Le baptême de la saison
18 December 2018 | Baie de Tyrrell, Carriacou
Francis, Ensoleillé, 29ºC
C'était décidé: notre départ de Grenade pour traverser jusqu'à Carriacou allait se faire à une heure trente du matin afin de profiter des accalmies de nuit et arriver à la pointe nord de l'île vers quatre heures au moment de la renverse du courant. Celle-ci nous permettra de gagner de l'est en remontant au nord au petit largue. Le soir, on nota donc la position des bateaux (surtout les paresseux qui n'allument aucun feu) afin de ne pas leur rentrer dedans au milieu de la nuit.
Premier pépin, dans l'obscurité et sous la pluie battante Françoise annonce que nous avons remonté un cordage avec l'ancre. Après inspection il s'agissait plutôt de longues bandes de tissus faciles à découper. La navigation sous le vent de l'île se fit sans heurt sauf pour le grain occasionnel qui nous détrempait d'une pluie tiède.
Les difficultés ont commencé à la pointe David au nord de l'île alors qu'il fallait affronter au moteur un vent de face de quinze à vingt noeuds et des vagues courtes de trois à cinq pieds. Une heure et demi d'inconfort pour faire de l'est jusqu'à Levera Bay, à l'extrémité NE de Grenade. Quel bonheur quand vient le temps de virer au nord et cesser ce jeu de rodéo.
Nous sommes passés vers six heures sous le vent de la petite île Ronde et les rochers Sisters avec un courant favorable d'un demi-noeud en voyant en passant le bel ancrage quasi-désert dont m'avait parlé Danielle de Joda en Avril dernier.

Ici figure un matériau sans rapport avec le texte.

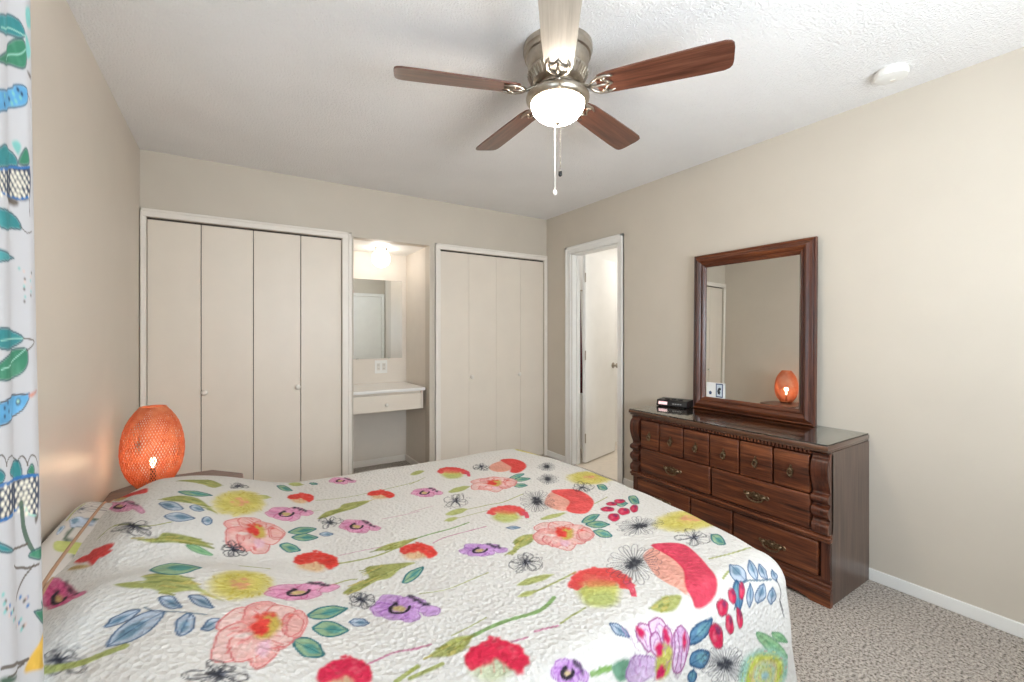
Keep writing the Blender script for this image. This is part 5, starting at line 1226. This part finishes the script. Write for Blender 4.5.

La tentation était grande d'y trouver refuge mais je craignais que les alizés ne forcissent les jours suivants et nous clouent sur place. Nous avons donc à regret poursuivi notre route vers Carriacou.
C'est en laissant l'île Ronde que l'effet Venturi des vents entre les îles s'est vraiment fait sentir avec des pointes de 25 noeuds et un clapot vraiment déplaisant. C'est à ce moment que j'ai commencé à entendre un claquement métallique inhabituel. Derrière moi j'aperçois avec horreur le bas-hauban tribord du mât d'artimon lâche et sa cadène sortie d'au moins deux centimètres: aucun doute, sous l'effet répété des chocs (et une corrosion cachée depuis quelques années) la cadène a cassé sous le pont. Pas de temps à perdre, j'attache la drisse de l'artimon sur le rail de fargue près du hauban malade et la tend au max.
Nous avons ainsi continué les trois heures suivantes à naviguer (avec la crainte constante qu'une autre cadène nous dise " moi aussi je vous lâche ", surtout au moment des virements de bords).
Mais nous avons pu nous rendre à bon port dans Tyrrell Bay, Carriacou et nous ancrer à 09:30 sur un fond en sable avec une bonne prise mais avec un vent qui pouvait encore écorner quelques boeufs.
Le jour même j'ai commencé à défaire les panneaux au fond des armoires et casiers pour examiner toutes les cadènes. Quel allait être l'étendue de la corrosion. Allions-nous rester indéfiniment à Carriacou à attendre la livraison de combien de cadènes de Dieu sait où.
C'est là que Facebook nous est venu en aide. Un appel à l'aide sur la page FB des navigateurs de Grenade m'a rapidement indiqué que notre sauveur se trouvait à 500 mètres sur un atelier de soudure flottant. Dominique Weber, un Français vivant à Carriacou depuis plusieurs années fait de la soudure et de la fabrication de pièces d'inox et aluminium sur son vieux trimaran flottant au large de la marina. Le lendemain de notre arrivée je lui ai apporté la pièce endommagée et la cadène opposée (qui montrait le plus de rouille). Mardi Dominique m'avait fabriqué deux jolies cadènes bien polies.
Vous pouvez voir une photo des vieilles et nouvelles cadènes dans l’album des Îles Au Vent.
Je n'aurais jamais cru dire ça mais merci Facebook et surtout merci Dominique. On pourra partir l'esprit en paix!
P.S. Finalement le AIS n'a pas rendu l'âme, seulement son affichage car Nadine a pu nous suivre sur marinetraffic.com. J'ai quand même commandé une nouvelle unité que nous irons récupérer à St-Marteen.